Bunlar; yeşil ürünlerin taşınmasında yeşil lojistik unsurlarının devreye girmesi , birim ürün taşıma başına CO2 emisyonu, gürültü kirliliği, intermodal taşıma oranı, depolama alanlarının çevreye etkisi, depo içinde ve açık alanlarda forklift kullanımı, depolarda ısınmanın soğumanın karbon türevleri dışındaki (rüzgar enerjisi, güneş enerjisi, jeotermal enerji, yer altı ısınması gibi) kaynaklarla yapılması, şehir içi dağıtımlarda fosil yakıt kullanmayan araçlarda dağıtım yapılması, atık maddelerin değerlendirme istasyonlarına taşınması vb. konular lojistik işletmelerinin gündemine gelmelidir.
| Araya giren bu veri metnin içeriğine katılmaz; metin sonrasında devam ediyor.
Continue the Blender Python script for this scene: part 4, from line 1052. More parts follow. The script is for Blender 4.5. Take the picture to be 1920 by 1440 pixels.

Ne yazık ki ülkemizde bu geleceğe hazır bir işletme yoktur. Ama konu imkasız da değildir. Ancak günümüz şartları projenin sonraki planlara atılmasına neden olmaktadır. Bu çalışma iş gücü kaybı ya da kaynak israfına yol açmayacaktır. Zaten çalışmanın amacı bu kayıpların önüne geçmektir. Yapılması ve alınması gereken diğer önlemler;

  • Kentsel yük lojistiğinde denizyolu ve demiryolu kullanım olanakları yaratılmalıdır.
  • Kentlerde depo kirliliğini ve verimsizliğini önlemek amacıyla kent sınırları ve uygun yerlerde büyük ölçekli, çağdaş lojistik köy/park/terminal depolarının kurulması için yer ayrılmalı ve sektör buna teşvik edilmelidir.
  • Kent planlaması yapılırken toptancı halleri, organize sanayi bölgeleri ve siteleri, liman, demiryolu istasyonları ve güzergahları, çevre yolları, yanıcı, parlayıcı ve patlayıcı madde depoları, gümrük nakliyat ambarları için ayrılacak yerler hız, maliyet, esneklik, çevresel ve toplumsal duyarlılık vb. lojistik performans ölçütleri dikkate alınarak bir bütün olarak öngörülmelidir.
  • Global lojistik gelişmeler yakından izlenmeli ve önceden önlem alınmalıdır.
  • Demiryolu, havayolu ve denizyolu işletmeciliğinde tam rekabet koşullarına yönelik serbestleştirme bir plan dahilinde gerçekleştirilmelidir.
  • Bölgesel özel havayolu yük taşımacılığı teşvik edilmelidir.
  • Demiryolu ve denizyolu kullanımına yönelik yabancı sermaye yapacağı yatırımlarla orantılı olarak desteklenmelidir.
  • Sadece hava kirliliği değil gürültü kirliliğine karşı da önlemler alınmalıdır.
  • Aralarda aşırı yükleme önlemleri, sürücü ve denetleme elemanı eğitimlerinin yanı sıra araç, yaş ve kalite denetimlerine de yer verilmelidir. Unutulmamalıdır ki bakımsız araç çevresel sağlık anlamında daha tehlikelidir.
  • Avrupa Birliği normları çerçevesinde ambalaj malzemelerinin yeniden kullanımı ve geri kazanımı yönünde çalışmalar yapılmalı, ambalaj standardizasyonu yapılmalı ve kodlanmalıdır.
  • Demiryolu ile çift kat konteyner taşımacılığı gündeme gelmeli, RO-LA adı verilen karayolu araçlarının demiryolu üzerinde taşınması hız kazanmalıdır.

Proje bazlı önlemler;

  • Van-Tatvan hattını demiryolu + suyolu ile aşabilmeliyiz.
  • Hava kargo köyü kurmalıyız.
  • Yolcu terminalleri gayet modern iken hava kargo terminalleri konusunda vasatlığı ortadan kaldırmalıyız.
  • Kamyonları suyolu ile İstanbul’a bağlamayı bu yıllara bırakmıştık bu projeyi hızlandırmalıyız.

En önemlisi de bu projeyi rakiplerden bir adım önde olmak için değil, gelecek nesillere daha temiz bir dünya bırakmak amacıyla iş planı yapmalı ve hassasiyet göstermeliyiz.